Wonder by R.J. Palacio 
      I loved this YA novel about a boy who goes to school for the first time (grade 5). Because of gross facial deformities he had been homeschooled. Wonderful use of voice - different sections written by a variety of characters. I read it 3 times - once for myself, then once to prep for using it in class, then as a read aloud. A very 'rich text' as we say in the teaching biz - used most of the music referenced, Auggie Doggie cartoon and movie clips, study of voice. Very endearing character, in the end quietly heroic - really a story about acceptance. 

In the Absence of God by Richard L. Cleary  
     This is a pretty heavy book in a few ways but I really liked it. The author has an amazing vocabulary (I looked lots of words up - so convenient on the ipad) and the depth of thinking about belief is something I’ve never read before. It sometimes seemed like I was in a course on philosophy. My only complaint would be that sometimes these dialogues became too pervasive and then the story dragged somewhat. However, overall I think this quite an amazing book and I found it very encouraging to my own beliefs (did quite a bit of highlighting).

Canadian History for Dummies by Will Ferguson  
     I really enjoyed this look at our country’s history. It’s filled with lots of interesting information about our past and is told with a wry wit. It also balances some of the social history (women’s, native rights) that are important to our development. Some overarching themes emerge as well, like the continual federal-provincial tensions, French-English problems, unity-multicultural issues. It is an overview though so he can’t give lots of details (but this encourages me to read more about some people or events). I’ve recommended this great book to several people and plan on buying my own hard copy to share and reread.

The Year of Living Biblically by A.J. Jacobs  
     This was a great read - the author decided to try to follow the Bible for one year, even though he was agnostic. OT for 8 months, NT for 4. Had some nominal Jewish background (with more religious relatives). I was mostly impressed with his honesty and respect for believers, even those he found pretty ‘out there’. Lots of humour comes through as well. He would admit by the end, to have been changed, valuing some aspects of faith-filled living, but not to the point where he would say he believes in God. Very interesting to get an outsiders perspective on some of the things in the Bible.

In Search of Deep Faith by Jim Belcher   
     I really loved this story about a pastor and his family who take a year off to travel around Europe exploring spots where important people of faith have made an impact on the author. They start in Oxford and then hit some important places on the continent - southern France where Huegenots sheltered Jews in the mountains during WW2, the Netherlands to see the house where Corrie ten Boom’s family also rescued Jewish people, Germany for Bonhoeffer sites, Austria and the real Von Trapp family. Along the way he shares honestly about family dynamics and encourages the reader to think more deeply about faith. 

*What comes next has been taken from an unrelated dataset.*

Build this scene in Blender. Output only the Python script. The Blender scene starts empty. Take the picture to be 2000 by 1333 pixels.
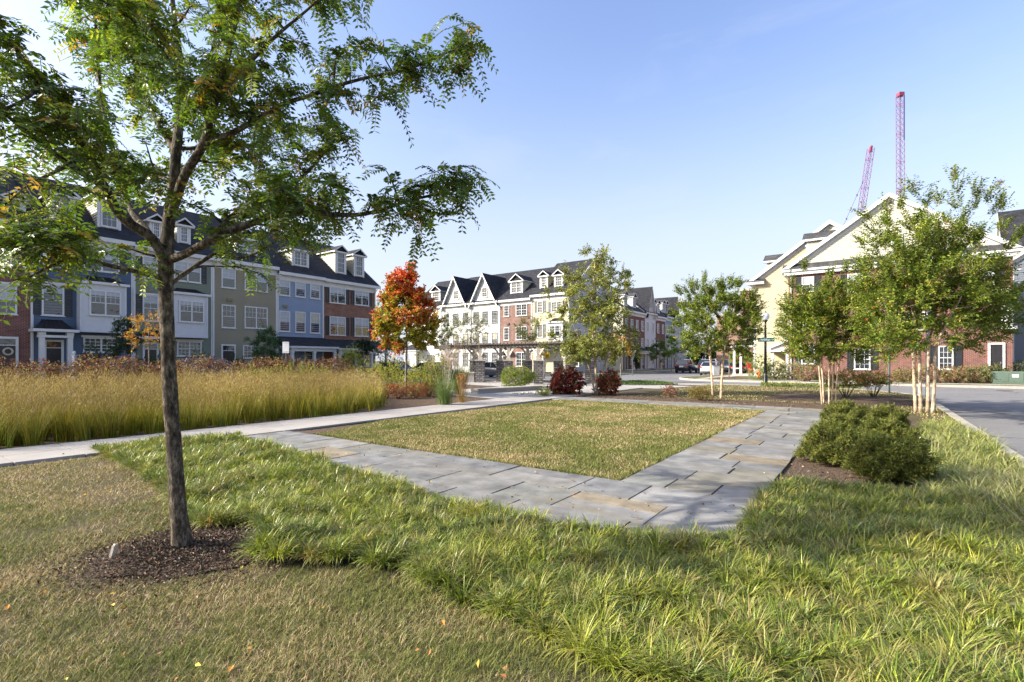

Paris by Edward Rutherfurd   
     Loved this book! I think the trick to reading Rutherfurd is having extended time to give to the long, intricate story, so reading this on holidays at the cottage was perfect. Plus I think this is the best story of his I’ve read so far. However I would say it is skewed towards the more modern era, giving more time to the 20th century than most of his work. Still, I was able to really enjoy the storylines and many characters, plus I learned a lot of French history along the way. I think he really captures the heart of the French people, and many of the things that make them unique. It helped too that we had visited Paris back in 2006, though now I wish we had seen a bit more of the city.

     The Gospel of Mark by Michael Card  
     I find these studies very helpful (he's written 4). Card has so many insights that really help the stories come alive. Two interesting themes that keep being reaffirmed with this gospel is that it was written during the persecution of Nero and it was also based on the reminisinces of the apostle Peter. Over and over again there are clues in the text that set it apart from the other gospels and support these 2 proposals. Good preparation for our Friday night study of this gospel.